C’est aussi pour cette raison que saint Paul demande aux chrétiens de respecter l’autorité temporelle au treizième chapitre de sa lettre aux Romains : « Que chacun soit soumis aux autorités supérieures, car il n’y a d’autorité qu’en dépendance de Dieu, et celles qui existent sont établies sous la dépendance de Dieu ; si bien qu’en se dressant contre l’autorité, on est contre l’ordre des choses établi par Dieu, et en prenant cette position, on attire sur soi le jugement. »

Dynastie : Comment l’Église accompagne-t-elle les gens en situation d’autorité aujourd’hui ?

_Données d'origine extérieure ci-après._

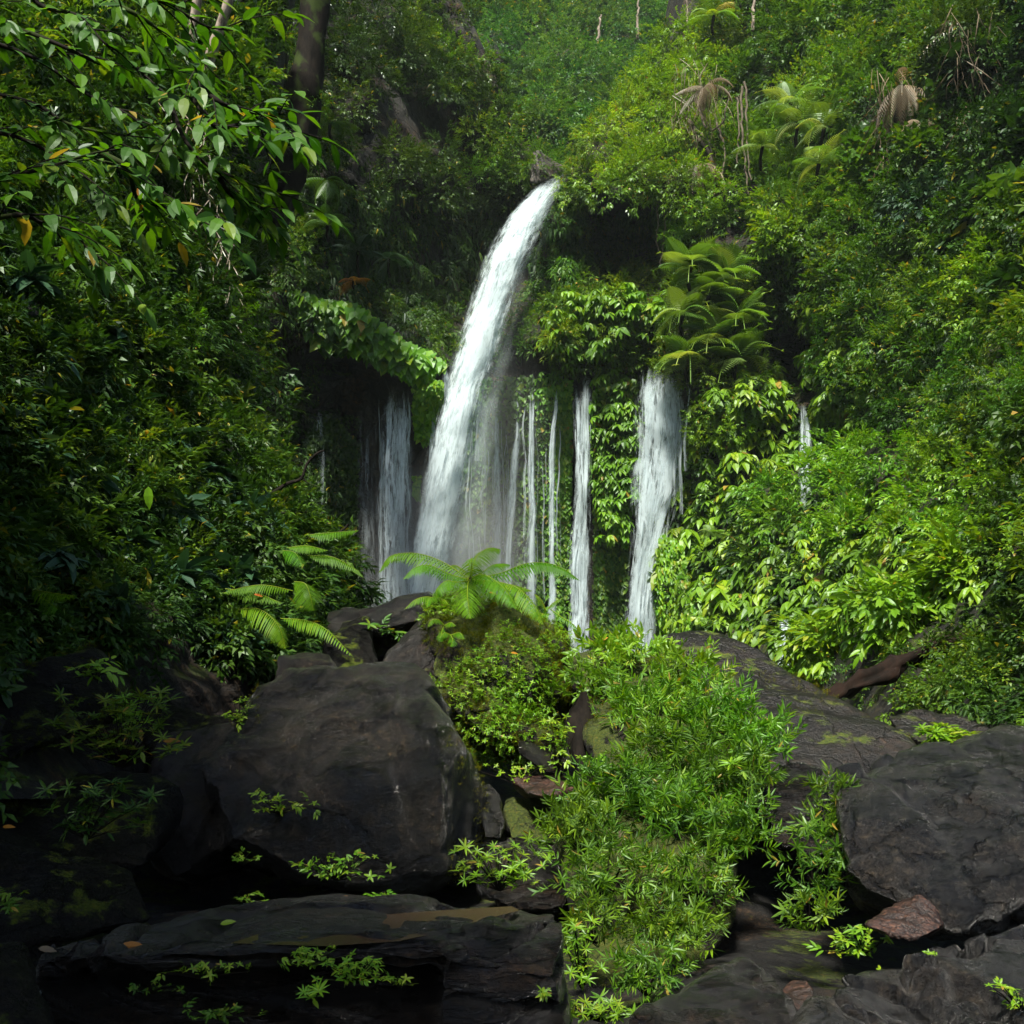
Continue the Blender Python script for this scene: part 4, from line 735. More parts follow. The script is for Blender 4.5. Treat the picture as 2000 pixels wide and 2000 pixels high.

Mgr Rey : La mission de l’Église est multiple. Elle consiste notamment à éclairer l’action de ceux qui gouvernent, grâce à sa doctrine sociale, et l’Église rappelle régulièrement le respect qu’on doit aux plus petits, à la vie, à la famille. L’Église agit aussi directement pour la société par l’action caritative ou éducative de ses membres, elle encourage les bonnes actions en soutenant les communes, les États ou les organisations quand ils œuvrent pour le bien commun. Dans un contexte où la paternité et l’autorité sont combattues, et où la parole politique a été dévaluée par ceux qui l’utilisent, l’Église témoigne une certaine considération vis-à-vis de ceux qui exercent une responsabilité publique, car c’est une tâche difficile, et un ordre – s’il est juste – est nécessaire au maintien de l’unité et de la paix. C’est pourquoi l’Église propose d’ailleurs un accompagnement plus personnel, par la prière et l’échange, aux décideurs qui le demandent.

Dynastie : Faisons un effort d’imagination, si demain les français voulaient un sacre, y participeriez-vous ?

Mgr Rey : Si le sacre avait lieu dans mon diocèse, et je pense au sanctuaire de Cotignac, l’évêque du lieu et les autorités civiles ne manqueraient pas d’y prendre part.  Rappelons-nous les miracles qui y sont liés, dont le plus connu est la naissance de Louis XIV en 1638 après 22 ans de mariage sans héritier pour Louis XIII et Anne d’Autriche, grâce à une prière à Notre-Dame-de-Grâces de Cotignac.